Algunos tenían miedo a la palabra, otros se escondían en sus melodías caminando sin ni haberse despertado. La lluvia no caía, pero se decía. Palestina, Israel y otras zonas también importantes rebuscaban por entre sus justicias, unas para cuando había procedimientos judiciales y otras para cuando no. Ingeniería social, planes, tiendas, transportes, servicios y zonas verdes. Sin embargo, el coraje y la melancolía eran dos fuerzas contrarias que movían la condición humana.
Bajo un amplio consenso o el propio sentido común de los días y los trabajos se encendían las luces navideñas, siéndolo y no siendo. La tierra a la que ninguna civilización renunció. Demasiados errores en una misma semana y democracias, pero había luces de colores, gloria y maldición bajo las que caminar de la mano aumentando la belleza a cada luna hasta llegar a esos días. Cada cual usando el talento que le habían dado los dioses.

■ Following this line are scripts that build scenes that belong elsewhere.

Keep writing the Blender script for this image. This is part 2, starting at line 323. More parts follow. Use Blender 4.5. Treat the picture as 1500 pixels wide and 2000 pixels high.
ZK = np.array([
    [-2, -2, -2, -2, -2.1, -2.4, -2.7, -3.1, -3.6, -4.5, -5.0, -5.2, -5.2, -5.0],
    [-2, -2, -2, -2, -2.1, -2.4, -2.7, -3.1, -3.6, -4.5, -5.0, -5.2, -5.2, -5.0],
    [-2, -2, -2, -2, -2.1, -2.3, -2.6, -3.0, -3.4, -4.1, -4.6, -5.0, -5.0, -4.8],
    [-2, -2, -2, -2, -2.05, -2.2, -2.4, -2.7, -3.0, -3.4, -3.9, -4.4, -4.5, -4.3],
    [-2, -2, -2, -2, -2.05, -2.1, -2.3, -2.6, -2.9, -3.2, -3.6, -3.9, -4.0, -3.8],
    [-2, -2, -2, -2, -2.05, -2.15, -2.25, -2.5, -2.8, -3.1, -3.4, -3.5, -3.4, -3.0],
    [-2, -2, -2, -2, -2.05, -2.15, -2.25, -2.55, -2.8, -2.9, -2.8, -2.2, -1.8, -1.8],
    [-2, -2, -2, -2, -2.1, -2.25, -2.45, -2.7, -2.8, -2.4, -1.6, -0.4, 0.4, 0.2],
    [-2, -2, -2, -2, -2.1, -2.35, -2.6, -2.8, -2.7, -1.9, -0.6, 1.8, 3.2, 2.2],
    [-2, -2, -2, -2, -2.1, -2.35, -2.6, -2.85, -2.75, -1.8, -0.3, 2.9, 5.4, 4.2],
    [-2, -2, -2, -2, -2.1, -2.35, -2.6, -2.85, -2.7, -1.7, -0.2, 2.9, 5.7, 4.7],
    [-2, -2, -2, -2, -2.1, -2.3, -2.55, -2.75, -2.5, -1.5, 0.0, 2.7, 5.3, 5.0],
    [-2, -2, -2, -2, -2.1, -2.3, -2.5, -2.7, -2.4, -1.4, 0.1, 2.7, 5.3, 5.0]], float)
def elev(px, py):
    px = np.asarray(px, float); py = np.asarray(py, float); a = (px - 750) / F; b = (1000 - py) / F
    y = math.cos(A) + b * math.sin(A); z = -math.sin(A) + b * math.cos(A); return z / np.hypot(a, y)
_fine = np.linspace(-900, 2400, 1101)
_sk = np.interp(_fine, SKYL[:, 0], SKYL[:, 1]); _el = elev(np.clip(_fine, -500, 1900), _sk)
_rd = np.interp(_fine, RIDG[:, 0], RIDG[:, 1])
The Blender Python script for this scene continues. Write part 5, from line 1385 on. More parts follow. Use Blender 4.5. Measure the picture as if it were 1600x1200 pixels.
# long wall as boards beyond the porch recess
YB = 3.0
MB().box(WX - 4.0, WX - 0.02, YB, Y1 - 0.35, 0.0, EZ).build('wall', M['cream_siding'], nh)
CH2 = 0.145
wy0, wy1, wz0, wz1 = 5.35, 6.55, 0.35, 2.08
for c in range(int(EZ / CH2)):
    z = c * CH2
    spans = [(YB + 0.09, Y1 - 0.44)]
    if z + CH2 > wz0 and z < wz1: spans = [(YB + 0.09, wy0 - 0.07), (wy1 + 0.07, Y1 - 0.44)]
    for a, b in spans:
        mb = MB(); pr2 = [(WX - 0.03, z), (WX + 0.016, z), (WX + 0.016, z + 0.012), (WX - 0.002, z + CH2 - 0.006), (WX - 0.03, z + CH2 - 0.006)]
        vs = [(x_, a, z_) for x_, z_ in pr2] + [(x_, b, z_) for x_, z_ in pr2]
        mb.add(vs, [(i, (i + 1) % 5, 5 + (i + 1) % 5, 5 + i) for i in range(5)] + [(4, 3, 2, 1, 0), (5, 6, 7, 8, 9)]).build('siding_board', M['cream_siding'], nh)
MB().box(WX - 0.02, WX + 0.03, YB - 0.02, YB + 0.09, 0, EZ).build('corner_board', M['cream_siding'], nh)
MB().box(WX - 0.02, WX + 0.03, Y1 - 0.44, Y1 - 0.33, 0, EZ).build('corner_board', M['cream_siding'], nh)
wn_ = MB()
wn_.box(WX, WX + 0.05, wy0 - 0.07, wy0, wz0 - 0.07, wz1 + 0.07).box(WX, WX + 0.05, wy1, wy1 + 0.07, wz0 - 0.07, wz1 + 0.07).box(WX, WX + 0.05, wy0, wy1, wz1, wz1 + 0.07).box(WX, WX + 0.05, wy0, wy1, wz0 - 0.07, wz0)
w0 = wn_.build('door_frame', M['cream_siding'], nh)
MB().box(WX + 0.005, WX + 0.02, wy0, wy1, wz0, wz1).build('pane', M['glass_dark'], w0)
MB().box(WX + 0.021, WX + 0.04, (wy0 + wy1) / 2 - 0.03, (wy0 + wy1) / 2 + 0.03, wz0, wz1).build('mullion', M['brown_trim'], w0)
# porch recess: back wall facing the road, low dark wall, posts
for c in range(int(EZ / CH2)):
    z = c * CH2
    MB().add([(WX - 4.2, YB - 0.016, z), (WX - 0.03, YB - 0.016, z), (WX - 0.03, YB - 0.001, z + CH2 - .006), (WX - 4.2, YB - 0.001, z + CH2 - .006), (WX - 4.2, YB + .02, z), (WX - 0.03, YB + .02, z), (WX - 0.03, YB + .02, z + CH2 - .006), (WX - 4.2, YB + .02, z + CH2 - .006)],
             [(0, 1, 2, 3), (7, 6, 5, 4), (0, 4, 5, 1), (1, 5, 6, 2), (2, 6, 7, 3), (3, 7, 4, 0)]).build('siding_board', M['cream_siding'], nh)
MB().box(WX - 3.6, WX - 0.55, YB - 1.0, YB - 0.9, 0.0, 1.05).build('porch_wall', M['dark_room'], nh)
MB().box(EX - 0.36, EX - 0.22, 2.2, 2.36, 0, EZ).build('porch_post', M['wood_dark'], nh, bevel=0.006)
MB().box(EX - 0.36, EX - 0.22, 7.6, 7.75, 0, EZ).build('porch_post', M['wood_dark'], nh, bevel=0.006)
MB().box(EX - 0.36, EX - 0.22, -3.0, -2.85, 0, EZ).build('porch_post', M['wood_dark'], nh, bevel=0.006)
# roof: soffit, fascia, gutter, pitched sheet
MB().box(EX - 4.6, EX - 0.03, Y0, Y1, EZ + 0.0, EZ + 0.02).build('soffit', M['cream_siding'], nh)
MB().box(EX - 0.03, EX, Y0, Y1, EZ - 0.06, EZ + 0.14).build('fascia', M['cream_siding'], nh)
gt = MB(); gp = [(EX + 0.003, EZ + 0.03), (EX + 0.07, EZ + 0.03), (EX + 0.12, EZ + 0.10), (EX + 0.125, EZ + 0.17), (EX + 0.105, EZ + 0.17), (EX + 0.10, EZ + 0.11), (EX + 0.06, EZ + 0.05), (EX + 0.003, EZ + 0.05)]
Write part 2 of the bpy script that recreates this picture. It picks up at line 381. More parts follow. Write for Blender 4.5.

La paz era para las mujeres, y para los débiles. Seres que sabían manejar en favor el olor y los sonidos. Por el contrario, la justicia avalaba que se prohibieran símbolos religiosos en los lugares de trabajo. Las iglesias como tal, muy iluminadas también. Espacios donde estar, meditar y darse la paz; con imaginería y sin ella. Hasta pareciendo lugares calientes, siendo la religión, el dinero y otras cosas todo ello.
A todo esto, dormir abrazado a la persona que se amaba podría dar lugar a la sensación más bonita del mundo. Que también se ponían a prueba los cocinillas, que ya iban presumiendo de sus testimonios. Eran las Españas al descubierto de voces muy distintas, aún recordando aquel ayer.